Balance

Instead of writing about something that I’ve heard about or something I’ve learnt, I thought I’d write about something that’s been on my mind lately. I’ve been thinking about balance and whether it’s important to have it in our lives all the time. I think there are a whole lot of factors that can determine whether you lead a balanced lifestyle, and I think my routine and life were balanced up until recently. That’s why it’s been on my mind, I’ve started focusing on one thing more than others and I’ve slipped up on many things because of it. I don’t tend to be hard on myself when it happens because that isn’t helpful, but I needed to explain it to myself to determine whether it’s the right thing or not.

I’ve been trading and researching cryptocurrency and NFTs throughout the year, but with the peak of this bull run inching ever closer, I’ve been paying more and more attention to it. So much so that I’m barely reading my emails, forgetting to post a photo every two days, not reading my book, and leaving my blog till the last minute. I know these are all deadlines and tasks that I’ve set for myself and no one else is holding me accountable, but it still feels wrong to slip up. I feel like I’ve made a lot of progress and learnt so much by creating these challenges for myself and if I just stop doing them then, have I failed?

I’ve learnt a lot about cryptocurrency and because money is at stake, I feel like you’re forced to learn quicker. You’re motivated to not lose money and if you do, you make sure you don’t make the same mistake twice. I wish I had more time in my day to research everything that I want to. The goal is to create that financial cushion so I’m able to focus on this more, but doing it right takes time and I don’t have much of this bull run left. It’s become a high-pressure situation that needs focus.

Now that I’ve given it some thought I feel like it’s OK to prioritise one thing over others. I know this is for the short term and necessary if I want to see any substantial returns. I recall Gary Vee saying that the people that became successful in their side hustles sacrificed a lot to get to where they are today. If I’m honest with myself, I may not be sacrificing enough. I’m still playing a sport, going to the gym, and I have some sort of social life. Now it may not be necessary to give those up, but I’m prepared to if that’s what it’s going to take.

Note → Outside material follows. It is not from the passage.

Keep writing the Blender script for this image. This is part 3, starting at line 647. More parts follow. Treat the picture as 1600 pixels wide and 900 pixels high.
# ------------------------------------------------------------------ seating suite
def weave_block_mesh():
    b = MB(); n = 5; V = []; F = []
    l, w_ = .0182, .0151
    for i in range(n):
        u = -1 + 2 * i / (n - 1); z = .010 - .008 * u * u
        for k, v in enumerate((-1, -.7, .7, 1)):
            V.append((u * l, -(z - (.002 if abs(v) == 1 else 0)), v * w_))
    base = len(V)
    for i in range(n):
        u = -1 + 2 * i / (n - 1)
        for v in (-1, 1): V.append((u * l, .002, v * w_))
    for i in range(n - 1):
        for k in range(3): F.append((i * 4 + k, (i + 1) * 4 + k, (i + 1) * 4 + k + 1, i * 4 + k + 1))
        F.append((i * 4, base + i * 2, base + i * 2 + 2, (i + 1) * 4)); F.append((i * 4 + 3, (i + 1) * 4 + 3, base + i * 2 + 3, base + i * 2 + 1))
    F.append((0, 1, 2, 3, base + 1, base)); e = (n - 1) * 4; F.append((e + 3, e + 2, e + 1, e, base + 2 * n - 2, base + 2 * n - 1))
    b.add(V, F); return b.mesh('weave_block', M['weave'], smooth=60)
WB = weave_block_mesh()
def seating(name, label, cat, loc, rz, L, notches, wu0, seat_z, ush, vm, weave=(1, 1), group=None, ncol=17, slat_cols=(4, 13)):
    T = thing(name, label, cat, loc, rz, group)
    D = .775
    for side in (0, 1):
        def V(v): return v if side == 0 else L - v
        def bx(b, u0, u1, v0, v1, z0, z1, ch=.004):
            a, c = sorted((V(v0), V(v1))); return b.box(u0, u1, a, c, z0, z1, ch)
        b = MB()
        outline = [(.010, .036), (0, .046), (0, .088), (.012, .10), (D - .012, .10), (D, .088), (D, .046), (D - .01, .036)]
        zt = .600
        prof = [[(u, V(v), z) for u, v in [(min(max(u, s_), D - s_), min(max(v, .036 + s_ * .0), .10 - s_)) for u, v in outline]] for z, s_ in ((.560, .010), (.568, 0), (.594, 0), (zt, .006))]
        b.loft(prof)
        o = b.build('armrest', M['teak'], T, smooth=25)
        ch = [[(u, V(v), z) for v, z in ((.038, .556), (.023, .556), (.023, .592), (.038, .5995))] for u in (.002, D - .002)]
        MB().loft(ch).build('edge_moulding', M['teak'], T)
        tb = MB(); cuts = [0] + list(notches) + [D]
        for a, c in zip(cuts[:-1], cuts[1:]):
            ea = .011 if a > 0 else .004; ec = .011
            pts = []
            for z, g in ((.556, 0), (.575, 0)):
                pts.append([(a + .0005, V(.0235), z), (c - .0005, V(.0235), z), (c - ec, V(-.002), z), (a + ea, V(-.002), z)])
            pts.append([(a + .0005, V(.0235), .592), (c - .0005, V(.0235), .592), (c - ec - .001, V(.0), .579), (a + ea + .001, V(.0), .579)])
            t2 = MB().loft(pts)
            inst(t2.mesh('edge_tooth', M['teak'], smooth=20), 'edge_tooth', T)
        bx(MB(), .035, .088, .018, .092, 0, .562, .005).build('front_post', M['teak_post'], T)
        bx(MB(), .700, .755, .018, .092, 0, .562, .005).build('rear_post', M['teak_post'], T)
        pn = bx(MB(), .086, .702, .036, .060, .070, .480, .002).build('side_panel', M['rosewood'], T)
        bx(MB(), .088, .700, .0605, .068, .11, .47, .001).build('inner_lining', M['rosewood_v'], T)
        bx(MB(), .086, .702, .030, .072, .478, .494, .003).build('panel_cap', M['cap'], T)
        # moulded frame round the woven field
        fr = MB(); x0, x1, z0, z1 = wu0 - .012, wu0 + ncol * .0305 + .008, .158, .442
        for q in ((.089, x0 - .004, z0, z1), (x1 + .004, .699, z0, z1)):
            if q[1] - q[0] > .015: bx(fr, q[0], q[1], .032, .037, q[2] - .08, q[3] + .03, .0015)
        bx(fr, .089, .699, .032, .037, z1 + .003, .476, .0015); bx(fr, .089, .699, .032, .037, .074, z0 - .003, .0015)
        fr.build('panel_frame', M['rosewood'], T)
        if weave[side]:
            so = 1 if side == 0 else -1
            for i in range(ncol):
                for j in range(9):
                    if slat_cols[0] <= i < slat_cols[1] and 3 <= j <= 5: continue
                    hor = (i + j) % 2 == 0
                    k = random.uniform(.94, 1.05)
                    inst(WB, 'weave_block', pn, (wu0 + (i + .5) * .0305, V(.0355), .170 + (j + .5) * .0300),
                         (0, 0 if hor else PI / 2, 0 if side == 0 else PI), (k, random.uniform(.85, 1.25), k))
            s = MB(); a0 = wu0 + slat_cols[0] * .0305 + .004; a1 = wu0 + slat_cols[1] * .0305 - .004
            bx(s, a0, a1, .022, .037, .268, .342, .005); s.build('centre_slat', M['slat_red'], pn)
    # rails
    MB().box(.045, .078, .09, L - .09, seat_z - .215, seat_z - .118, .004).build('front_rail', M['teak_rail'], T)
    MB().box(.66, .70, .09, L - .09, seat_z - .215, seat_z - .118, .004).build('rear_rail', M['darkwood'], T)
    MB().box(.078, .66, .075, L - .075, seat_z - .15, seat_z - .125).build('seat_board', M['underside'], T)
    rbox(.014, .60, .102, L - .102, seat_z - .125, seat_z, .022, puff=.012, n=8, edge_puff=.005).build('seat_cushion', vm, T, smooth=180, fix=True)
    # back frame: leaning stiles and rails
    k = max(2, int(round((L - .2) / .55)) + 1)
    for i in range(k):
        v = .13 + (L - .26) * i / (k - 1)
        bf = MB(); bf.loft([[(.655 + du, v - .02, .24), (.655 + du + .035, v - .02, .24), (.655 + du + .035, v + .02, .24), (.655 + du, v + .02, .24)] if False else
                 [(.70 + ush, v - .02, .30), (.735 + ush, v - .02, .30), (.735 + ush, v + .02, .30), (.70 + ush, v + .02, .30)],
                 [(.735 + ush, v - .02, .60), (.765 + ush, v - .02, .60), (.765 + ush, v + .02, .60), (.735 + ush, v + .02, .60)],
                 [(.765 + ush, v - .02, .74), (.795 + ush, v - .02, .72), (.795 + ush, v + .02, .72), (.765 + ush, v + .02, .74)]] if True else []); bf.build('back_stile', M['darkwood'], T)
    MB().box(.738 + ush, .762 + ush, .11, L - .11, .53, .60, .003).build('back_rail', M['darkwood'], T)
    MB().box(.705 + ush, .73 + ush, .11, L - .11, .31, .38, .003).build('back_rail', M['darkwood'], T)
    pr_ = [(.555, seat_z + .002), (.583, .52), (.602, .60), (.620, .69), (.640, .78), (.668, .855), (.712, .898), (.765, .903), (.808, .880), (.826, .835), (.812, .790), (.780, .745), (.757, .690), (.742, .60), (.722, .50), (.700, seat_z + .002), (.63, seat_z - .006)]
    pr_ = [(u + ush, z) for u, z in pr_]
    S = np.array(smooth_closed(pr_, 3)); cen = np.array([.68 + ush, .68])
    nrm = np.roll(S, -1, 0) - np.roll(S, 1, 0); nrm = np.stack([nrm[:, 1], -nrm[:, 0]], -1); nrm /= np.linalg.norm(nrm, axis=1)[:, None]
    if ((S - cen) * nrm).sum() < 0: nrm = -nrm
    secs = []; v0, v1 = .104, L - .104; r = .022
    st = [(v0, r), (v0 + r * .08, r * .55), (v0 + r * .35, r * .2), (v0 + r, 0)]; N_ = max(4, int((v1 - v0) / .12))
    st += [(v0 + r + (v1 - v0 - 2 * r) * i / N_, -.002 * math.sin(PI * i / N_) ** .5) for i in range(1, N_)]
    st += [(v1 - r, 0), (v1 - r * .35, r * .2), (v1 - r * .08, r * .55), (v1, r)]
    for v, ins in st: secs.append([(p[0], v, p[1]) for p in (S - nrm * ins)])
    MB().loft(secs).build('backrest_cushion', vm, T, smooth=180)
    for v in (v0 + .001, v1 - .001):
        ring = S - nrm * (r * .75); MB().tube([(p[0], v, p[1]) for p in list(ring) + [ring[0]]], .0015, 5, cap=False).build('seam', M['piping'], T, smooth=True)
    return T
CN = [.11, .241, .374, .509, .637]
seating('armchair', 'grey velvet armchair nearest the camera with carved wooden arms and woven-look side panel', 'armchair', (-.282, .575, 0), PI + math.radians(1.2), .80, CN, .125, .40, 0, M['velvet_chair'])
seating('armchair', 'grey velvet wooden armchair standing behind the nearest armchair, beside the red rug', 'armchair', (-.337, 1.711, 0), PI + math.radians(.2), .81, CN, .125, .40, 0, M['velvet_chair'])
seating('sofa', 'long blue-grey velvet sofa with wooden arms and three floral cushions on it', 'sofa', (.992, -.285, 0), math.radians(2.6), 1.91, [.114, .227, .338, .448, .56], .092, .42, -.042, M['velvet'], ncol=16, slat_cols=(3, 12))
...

I know this hasn’t been that helpful to others, but it’s helped me understand what I need to do and that it’s ok that I don’t do some of the other things for a while. I might not even write this blog for a while, who knows? Maybe you could use this as a sign to double down on something you’ve been meaning to focus on. I know focusing on one thing tends to bear fruit. So why not give it a go? Make the conscious decision to focus on one thing and not feel bad if some things fall by the wayside. Knowing that it’s not permanent, but you’re going to give whatever it is a proper go.

This is the conclusion I’ve come to for myself and I’m not going to beat myself if I don’t write a post for next week or don’t post photos for a while. I won’t know whether it will be worth it until the bull run is over, but it’s worth a try. I know I’ll be happy that I tried and that’s all I can ask for. Sorry for yet another short post, but I hope this makes sense and now you know why they’ve been short. Let’s double down, focus and work hard and hopefully, something comes of it.